I like this analogy enough that I’ve been tossing it around my mind for a while, and recently thinking about it quite literally: what of shorts that work with verbal poetry? There are plenty. The various versions of Chaucer and Goethe; the many Bukowski adaptations; some that incorporate the original text, some that don’t; some for which the filmmaker writes their own poem. What do these films tell us about how the poetry of animation differs from that of the written word? How do the best ones create beauty? What do they borrow from the poem they are working with, and what do they add?
I’ll be looking at a range of films-with-poems in this and future posts, starting with Negative Space (2017) by Ru Kuwahata and Max Porter, a Japanese-American couple based in the US who also go by Tiny Inventions. The film adapts the poem of the same name by Ron Koertge. Start by reading it here and watching the film below, then read on…
Koertge’s poem tells a short story lucidly, and Kuwahata and Porter adapt it faithfully, keeping the son’s narration in voiceover while more or less showing on screen what he describes. We’re in a stop-motion world of delicate miniatures made from natural materials. Puppet animation can mirror the paraphernalia of childhood play, and the directors exploit this well, their choice of technique setting the atmosphere for the return to the narrator’s boyhood world, which is equal parts memory and imagination.
Right from the off, they also weave in their own ideas. Koertge’s poem is light on metaphor but the film is rich in it. Early on, the road to the father’s funeral turns into the zip of his suitcase, the journey literally opening up the way into reminiscence.
Just before, we saw the clothes pack themselves into the suitcase. Had Koertge described self-packing clothes, it would have seemed jarring or affected. But in the film, we accept the image: these things happen in animation, and it makes sense that the clothes, the crux of the bond between father and son, would carry their own spark of life in the son’s view of things.
Kuwahata and Porter then develop the metaphor. When the son, as a boy, is dropped into the suitcase, the items of luggage form a swash of water, dragging him down to a submarine world where they float about like marine life. They move freely and expressively, unlike the humans themselves—especially the adults—whose gestures are restrained. It is through these objects, as the poem tells us, that things are most strongly felt and communicated.
There is a tenderness here that I find moving. In the poem, the packing instructions, staccato sentences crammed into a tight paragraph, read like curt orders from a stern man. In the film they are spaced out, leaving room for the playful visual elaborations to unfold. The mood is softened by the son’s voice and the shy string music.
The text of a poem has a special integrity, each word contributing to rhythm as well as meaning, even in free verse like Koertge’s. You don’t edit poetry lightly, so it’s worth looking at how Porter and Kuwahata modify the text. They don’t add or remove any lines, but they do tweak a few. There are two significant changes. Where Koertge writes, “Then he’d pretend to put me in the suitcase, and we’d laugh,” they omit “pretend to” and “and we’d laugh”; and at the end, where he writes “him laid out in that big carton and me crying and thinking …” they cut “crying and.”
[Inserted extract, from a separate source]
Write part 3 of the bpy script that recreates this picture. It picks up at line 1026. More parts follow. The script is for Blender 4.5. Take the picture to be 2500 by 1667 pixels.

Laughing and crying are things the filmmakers could show, making the spoken words redundant. But they don’t. When the son is placed in the suitcase—here we enter the earnest realm of a child’s imagination, where there is no “pretend”—he doesn’t laugh so much as look about in astonishment. Later on, as he approaches the casket, he is shot from the back, from a high angle: we don’t see his expression at all. In a way, then, the emotions in the film are more muted, more ambiguous. Albert Birney’s underplayed narration affirms this, as does the framing: we are in medium and long shots most of the time, keeping a discreet distance from the characters. But all this is balanced against the tenderness sparked by the film-specific cues.
Which leads me to the ending. Without the crying, the film magnifies the droll irony of that killer punchline: “Look at all that wasted space.” The line rests on a visual metaphor, the casket reminding the son of a suitcase. But Kuwahata and Porter, although working in a visual medium, need the words to make it land. The analogy between suitcase and coffin, and how space is used in each, isn’t obvious to the viewer (we probably wouldn’t notice it without the words); the son makes the comparison because of how he sees his father, and it is surprising and incongruous and apt all at once. It’s a complex, intimate thought, and I couldn’t think of a way to communicate it as succinctly in images as with words, which are so effective at conveying thought.
Whenever I watch a short film that uses a voiceover, I ask myself whether it could work without the narration. With Negative Space, I got stuck at the end. We need the last line, and so we need the whole thing. Kuwahata and Porter expand beautifully on the poem, exploiting the specificities of animated film, but they also know that some things are best left said.
This is a wonderful film. Thankyou for showing it and drawing attention to the enriching/subtracting process. Wow.
Great write-up.
Tiny Inventions visited my university back in 2018 to screen their short films and talk about their work. At that point they'd already screened Negative Space at a bunch of film festivals, colleges, and even high schools.
They mentioned how there's often pretty different reactions to the ending depending on the audience. At some places, the final punchline makes everyone burst out laughing. At other places (like my school,) the reaction is much more quiet and somber.
They didn't say one reaction was better than the other though, or even what their intent was with the scene. Just that it was interesting to see how different audiences reacted.
It makes me wonder, if they left "crying and..." in the final line, maybe the reactions would skew closer to quiet and somber. But I think the added bit of ambiguity certainly makes the film more interesting, so it was a good decision to leave it out.